Like the desolate calm outside depicted in the album art, music begins in a relaxed fashion with the aptly named opener, “Simple as That,” a mainstay of his repertoire, originally recorded on his album Heart’s Content in 2003. He had performed it several times with Fortner and Farnsworth during his week-long stint at the iconic Village Vanguard, just before the club shuttered its doors for the foreseeable future. Beginning in a mellow fashion allows the album to build as there are plenty of joyous and upbeat moments too. The gritty, mid-tempo “Blood Wolf Moon Blues” was originally recorded on Jimmy Cobb’s 2019 Smoke Sessions album This I Dig of You, the drum giant’s final date, which also featured the late pianist Harold Mabern. Bernstein reprised the tune in memory of both lost elders and dedicates the album to their memory. Two more Bernstein originals make their debuts here: the blistering “Harbor No Illusions” is a challenging piece for the band, which navigates the tricky harmonic twists and turns agilely. “Dance In Your Blood” takes its title from a poem by the 13th-century Sufi mystic Rumi, the music reflecting dance-like movement and is, according to Bernstein all about expression and nuance.

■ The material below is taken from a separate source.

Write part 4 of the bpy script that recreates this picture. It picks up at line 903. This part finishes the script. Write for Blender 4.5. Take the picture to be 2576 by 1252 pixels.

This also marks the premiere recording of a tune by Sonny Rollins in the tenor giant’s inimitable calypso style with “Newark News.” It becomes the perfect vehicle for Farnsworth and Washington to have their convivial dialogues. Bernstein had performed the tune live with Rollins during a series of concerts in 2010 and 2011: and received the jazz icon’s blessing to record it. In addition to his own tunes, Bernstein decided to add a killer interpretation of Dizzy Gillespie’s popular “Con Alma,” showcasing the band’s abilities to put their own stamp on the most familiar of tunes. Finally, the elegant standard “We’ll Be Together Again” offers a positive outlook as Bernstein takes the song’s only solo, suggesting a lone musician’s dream of a day when stages will be shared once again. 

Throughout this recording, Bernstein stays mostly in the forefront so it’s easy to focus on his fluid lines but the album becomes even more enjoyable when listening closely to the rhythm section, which as stated, is as good as it gets for straight-ahead jazz.